Sou inspirada pelas músicas das cantoras Céu, Marina Sena, Cynthia Luz, Liniker, e também pelas composições de Chico Buarque e Caetano Veloso.

2022 e 2023

A história não desvenda totalmente as mulheres feitas de poesia.

Em abril de 2022, o original que eu havia submetido para publicação foi selecionado pela editora Urutau. A lua minguava em áries quando o pacote contendo os primeiros exemplares do Ossatura Sutil chegou até minha casa, em julho de 2022. Escrever um livro e lançá-lo no mundo foi uma maneira de acreditar que amar e mudar as coisas me interessa mais, assim como canta Belchior. Os primeiros exemplares impressos chegaram até mim quando o Sol atravessava o signo de câncer, uma confirmação de que lançar um livro também é uma forma de parir uma criação.

Assinei as dedicatórias dos livros já na entrada do Sol no signo de leão. Desde então venho fazendo a venda do Ossatura, o qual também pode ser adquirido no site da editora Urutau. Em outubro de 2022, fizemos um lindíssimo lançamento no café Mafalda, em Curitiba.

Em março de 2023 a Aboio Editora publicou em seu site 5 poemas que fazem parte do livro Ossatura sutil (2022). Posso dizer que já estou me encaminhando para a escrita de um novo livro de poemas.

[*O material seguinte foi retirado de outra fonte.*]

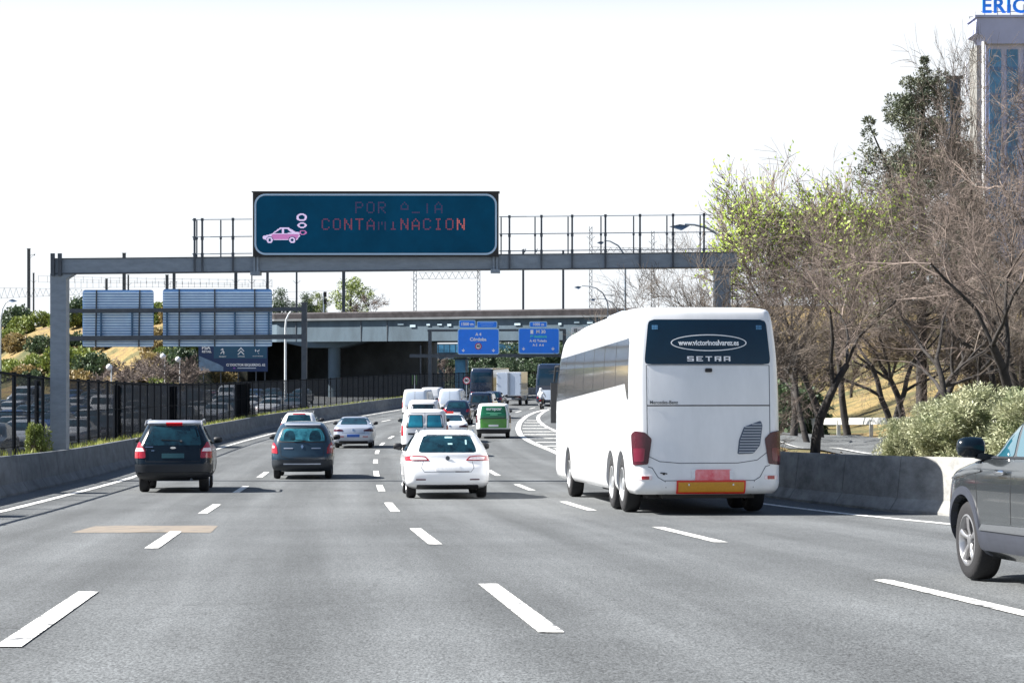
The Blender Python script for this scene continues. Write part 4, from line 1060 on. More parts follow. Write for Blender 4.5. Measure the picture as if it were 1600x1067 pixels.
# ---- oncoming coach behind the barrier, and the city bus on the slip road
def coach2(label, px, D, x, H=3.4, front=True, name='distant_coach', body=M_white, L=11.5, yaw=0):
    S = Shell([(.35,1.15,.1,.1),(.5,1.25,0,0),(1.2,1.27,0,.02),(2.4,1.25,.05,.12),(3.0,1.2,.12,.3),(H-.1,1.1,.25,.55),(H,.8,.6,1.0)], L, bow=.06, fbow=.15)
    root = thing(name, label, 'coach')
    S.body(body, M_busglass if False else None).build('body', None, root, smooth=35)
    f = S.rear
    g = patch(MB(), f, [(-1.12,1.0 if front else 1.9),(1.12,1.0 if front else 1.9),(1.08,H-.45),(-1.08,H-.45)], .01, M_busglass, r=.12, nc=14); g.build('windscreen' if front else 'rear_window', None, root, smooth=40)
    for sg in (-1,1):
        g = patch(MB(), (lambda u, v, sg=sg: S.side(u, v, sg)), box2(-L/2+.7,L/2-.6,1.5,H-.6), .01, M_busglass, r=.1, nc=20, flip=sg<0); g.build('side_window', None, root, smooth=40)
        g = patch(MB(), f, box2(*sorted((sg*.72,sg*1.12)), .72,.92), .012, M_clear if front else M_red, r=.03, nc=4); g.build('headlight' if front else 'tail_light', None, root)
        for y in (-L/2+2.7, L/2-2.8): make_wheel(root, sg*1.1, y, .48, .28, sg, 0)
    root.location = (x, D+L/2, rz(D)+.01); root.rotation_euler = (0,0,-math.atan(xcd(D+L/2)+yaw))
    return root, S
r1, S1 = coach2('dark coach with a white roof ahead in the traffic, left of the box lorry', 766, 214, (766-800)/F*214, H=3.4, body=M_navy, front=False)
g = MB(); g.box((0,0,3.32), (2.2,10.5,.14)); g.build('roof', M_white, r1)
r2, S2 = coach2('dark blue bus with pale lower rear on the slip road, mostly hidden by the coach', 866, 186, (868-800)/F*186+.4, H=3.9, front=False, name='slip_road_bus', yaw=.05, body=M_navy)
g = patch(MB(), S2.rear, box2(-1.0,1.0,.62,1.5), .012, M_pale, r=.12); g.build('rear_panel', None, r2, smooth=40)

# ---- skin-modifier figure: motorcyclist
def skinned(name, joints, edges, m, parent=None, sub=1, rootv=0):
    me = bpy.data.meshes.new(name); me.from_pydata([j[:3] for j in joints], edges, []); me.update()
    o = bpy.data.objects.new(name, me); C.objects.link(o)
    md = o.modifiers.new('s', 'SKIN'); 
    if not me.skin_vertices: bpy.context.view_layer.update()
    sv = o.data.skin_vertices
    if not sv:
        # create the layer through bmesh
        import bmesh
        bm = bmesh.new(); bm.from_mesh(me); bm.verts.layers.skin.verify(); bm.to_mesh(me); bm.free(); sv = me.skin_vertices
    for i, j in enumerate(joints): sv[0].data[i].radius = (j[3], j[3])
    sv[0].data[rootv].use_root = True
    md2 = o.modifiers.new('u', 'SUBSURF'); md2.levels = sub; md2.render_levels = sub
    dg = bpy.context.evaluated_depsgraph_get(); dg.update()
    out = bpy.data.meshes.new_from_object(o.evaluated_get(dg)); bpy.data.objects.remove(o); bpy.data.meshes.remove(me)
    out.polygons.foreach_set('use_smooth', [True]*len(out.polygons)); out.materials.clear(); out.materials.append(m)
    return link(name, out, parent)
bike = thing('motorcycle', 'dark motorcycle with a red tail lamp riding on the slip road behind the bus', 'motorcycle')
for y in (-.70,.72): 
    w_ = make_wheel(bike, 0, y, .31, .15, 1, 5)
g = MB(); Sm = Shell([(.30,.10,.35,.35,.05,.1,.05,.1),(.50,.20,.20,.20,.1,.2,.1,.2),(.70,.22,.10,.15,.1,.2,.1,.2),(.85,.18,.02,.3,.1,.2,.1,.2),(.95,.12,.3,.35,.05,.2,.05,.2)], 1.7, bow=.05)
Sm.body(M_black).build('frame_body', None, bike, smooth=50)
g = MB(); g.box((0,-.88,.78), (.20,.06,.09)); g.build('tail_light', M_red, bike)
g = MB(); g.path([(-.36,.42,1.03),(-.12,.52,1.0),(.12,.52,1.0),(.36,.42,1.03)], .018, 6); g.build('handlebar', M_dsteel, bike)
g = MB(); g.bar((0,.55,1.0),(0,.72,.31),.12,.10); g.build('fork', M_dsteel, bike)
g = MB(); g.box((0,-.93,.55), (.18,.02,.14), rx=.3); g.build('number_plate', M_plate, bike)
rider = skinned('person', [(0,-.18,.90,.16),(0,-.12,1.12,.155),(0,-.02,1.36,.165),(0,.03,1.50,.07),(0,.06,1.66,.11),
    (-.20,.0,1.40,.085),(-.32,.12,1.18,.06),(-.33,.40,1.06,.045),(.20,.0,1.40,.085),(.32,.12,1.18,.06),(.33,.40,1.06,.045),
    (-.14,-.10,.86,.10),(-.24,.28,.74,.08),(-.22,.02,.36,.055),(-.22,.14,.30,.045),(.14,-.10,.86,.10),(.24,.28,.74,.08),(.22,.02,.36,.055),(.22,.14,.30,.045)],
    [(0,1),(1,2),(2,3),(3,4),(2,5),(5,6),(6,7),(2,8),(8,9),(9,10),(0,11),(11,12),(12,13),(13,14),(0,15),(15,16),(16,17),(17,18)], mat('white_jacket', (.62,.64,.68), .7, col2=(.75,.76,.78), scale=4))
tag(rider, 'motorcyclist in a white jacket and pale helmet leaning over the handlebar', 'person')
g = MB(); g.lathe([(-.15,.03),(-.13,.09),(-.06,.135),(.02,.145),(.09,.12),(.135,.06),(.145,.01)], (0,.06,1.68), 'Z', 16); g.build('helmet', M_white, rider, smooth=60)
skinned('trousers', [(0,-.17,.92,.175),(-.14,-.09,.87,.115),(-.24,.28,.75,.092),(-.22,.04,.40,.07),(.14,-.09,.87,.115),(.24,.28,.75,.092),(.22,.04,.40,.07)],
    [(0,1),(1,2),(2,3),(0,4),(4,5),(5,6)], mat('dark_trousers', (.015,.02,.035), .8), rider)
D = 177; xx = (847-800)/F*D
for o in (bike, rider):
    o.location = (xx, D, rz(D)+.01); o.rotation_euler = (0, R(-4), -math.atan(xcd(D)+.03))
rider.location = (xx, D, rz(D)+.02)

# ------------------------------------------------------------------ queue of cars beyond the fence
def traffic():
    rg = random.Random(11)
    Mo = mat('fleet_paint', (1,1,1), .25, metal=.1, coat=.6, objcol=True, var=.06, scale=2)
    def proto(keys, L, kind, H, rg_, sg_, scr, lamps):
        S = Shell(keys, L, sub=3, bow=.1)
        r_ = vehicle('queued_'+kind, 'car', 'car', S, Mo, (-1.35,1.3), .32, .21, rear_glass=rg_, side_glass=sg_, screen=scr, lamps=lamps, arch=True, plates=[(box2(-.26,.26,.6,.71), M_plate)])
        return r_
    pr = []
    pr.append(('hatchback', proto([(.20,.72,.42,.40),(.30,.85,.10,.14),(.48,.89,.0,0),(.70,.89,.03,.02),(.88,.88,.09,.12),(.98,.85,.13,.9),(1.06,.81,.18,1.2),(1.25,.72,.34,1.6),(1.38,.63,.5,2.0),(1.46,.50,.7,2.4),(1.48,.28,1.1,2.6)], 4.2, 'hatchback', 1.48,
        [(-.6,1.0),(.6,1.0),(.5,1.36),(-.5,1.36)], [[(-1.5,1.03),(-.3,1.02),(-.3,1.37),(-1.3,1.34)], [(-.23,1.02),(.75,1.02),(.3,1.34),(-.23,1.37)]], [(-.66,1.08),(.66,1.08),(.5,1.38),(-.5,1.38)], [([(.58,.78),(1.0,.78),(.97,.98),(.68,.97)], M_red)])))
    pr.append(('saloon', proto([(.19,.72,.42,.40),(.26,.82,.12,.16),(.38,.885,.02,.04),(.55,.90,.0,0),(.72,.90,.03,.03),(.86,.88,.07,.10),(.93,.86,.12,.45),(.975,.83,.35,1.1),(1.03,.79,.72,1.35),(1.18,.70,1.12,1.72),(1.32,.61,1.5,2.05),(1.39,.52,1.85,2.4),(1.405,.30,2.2,2.7)], 4.6, 'saloon', 1.4,
        [(-.62,1.045),(.62,1.045),(.50,1.34),(-.50,1.34)], [[(-1.15,1.04),(-.35,1.02),(-.35,1.34),(-.80,1.30)], [(-.28,1.02),(.85,1.03),(.30,1.33),(-.28,1.34)]], [(-.66,1.06),(.66,1.06),(.52,1.34),(-.52,1.34)], [([(.45,.76),(.98,.74),(1.05,.84),(.72,.87)], M_red)])))
    pr.append(('van', proto([(.25,.80,.40,.40),(.33,.87,.08,.10),(.50,.92,.0,0),(.80,.93,.02,.02),(1.0,.93,.03,.10),(1.15,.92,.04,.7),(1.3,.90,.05,1.1),(1.6,.86,.08,1.4),(1.85,.8,.16,1.8),(1.95,.65,.3,2.1),(1.97,.4,.6,2.3)], 4.9, 'van', 1.97,
        [(-.66,1.15),(.66,1.15),(.58,1.66),(-.58,1.66)], [[(-.1,1.25),(1.1,1.25),(.7,1.72),(-.1,1.72)]], [(-.74,1.35),(.74,1.35),(.62,1.78),(-.62,1.78)], [([(.87,.82),(1.02,.82),(1.02,1.22),(.88,1.22)], M_red)])))
    cols = {'white': (.62,.64,.68), 'silver': (.42,.45,.50), 'grey': (.10,.11,.13), 'black': (.01,.012,.016), 'blue': (.03,.09,.25), 'red': (.32,.02,.02), 'pale blue': (.25,.36,.50)}
    kids = KIDS(); first = {}
    lanes = [(-13.2,58),(-16.8,64),(-20.4,76),(-24.4,90),(-28.2,102),(-32.2,116),(-36.4,132),(-40.5,148)]
    words = ['first','second','third','fourth','fifth','sixth','seventh','eighth']
    ordn = words + ['ninth','tenth','eleventh','twelfth','thirteenth','fourteenth','fifteenth','sixteenth','seventeenth','eighteenth','nineteenth','twentieth']
    for li, (off, ymin) in enumerate(lanes):
        Y = ymin+rg.uniform(0,4); n = 0
        while Y < 205:
            px = 800+F*(xc(Y)+off)/Y
            if px > 470 and Y > 150: break
            gap = rg.uniform(6.8,10.5) if li < 5 else rg.uniform(6.5,12)
            ki = rg.choices([0,1,2], [5,4,1.6])[0]; kind, p = pr[ki]
            cn = rg.choices(list(cols), [6,5,6,6,3,1.3,2])[0]
            if ki not in first: o = p; first[ki] = p
            else: o = copy_tree(p, kids=kids)
            for ch in [c_ for c_ in o.children]:
                if ch.name.startswith('body'): ch.color = (*cols[cn], 1)
            o.location = (xc(Y)+off+rg.uniform(-.25,.25), Y, rz(Y)+.01)
            o.rotation_euler = (math.atan(-rzd(Y)), 0, math.pi-math.atan(xcd(Y)))
            tag(o, f'{cn} {kind} beyond the dark fence, {ordn[n]} from the near end of the {words[li]} row', 'van' if kind == 'van' else 'car', 'vehicles queuing beyond the dark fence')
            Y += gap; n += 1
    return pr
traffic()
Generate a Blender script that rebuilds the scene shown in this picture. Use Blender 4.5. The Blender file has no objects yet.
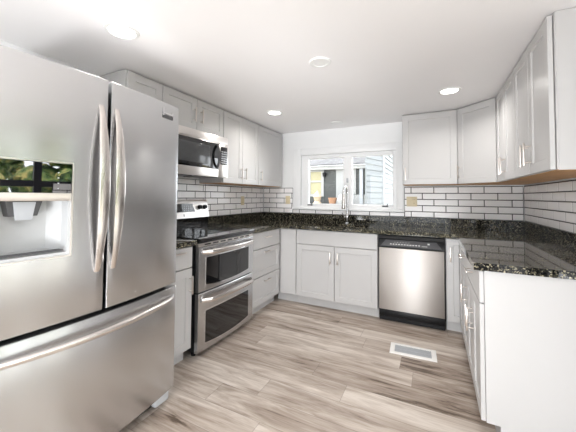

O ano de 2023 foi fortemente marcado pelas demandas acadêmicas, que pareciam nunca se esgotar. Além disso, concluí o meu TCC em dezembro e busco trilhar novos caminhos profissionais. A área de Letras é muito ampla. Confesso que gosto muito da área de educação, porém também tenho uma forte inclinação para o meio editorial.

Virginia Woolf, Annie Ernaux, Sylvia Plath, Clarice Lispector, Aline Bei, Giovana Madalosso, Hilda Hilst, Kafka, Itamar Vieira Junior, Edimilson de Almeida Pereira, João Cabral de Melo Neto, Saramago, Julio Cortázar e Herberto Helder são autores que não podem faltar em minha estante.

Inspirações

Me inspiro muito na poesia de Jussara Salazar, Micheliny Verunschk, Conceição Evaristo, Ana Martins Marques, Rita Isadora Pessoa, Maria Isabel Iorio, Júlia de Carvalho Hanssen, Laura Redfern Navarro e Adelaide Ivánova, entre tantas outras poetas e escritoras que admiro e acompanho.

Entre os títulos que serão lidos nas férias estão: Fia (2016) e Bugra (2021), ambos de Jussara Salazar. No espaço, com Lygia Pape (2023), de Veronica Stigger. De uma a outra ilha (2023), de Ana Martins Marques. A morte também aprecia o jazz (2022), de Edimilson de Almeida Pereira. Terebentina (2023), de Alexandre França, Olho reavido (2022), de Luci Collin e Forte como a morte (2023), de Otto Leopoldo Winck.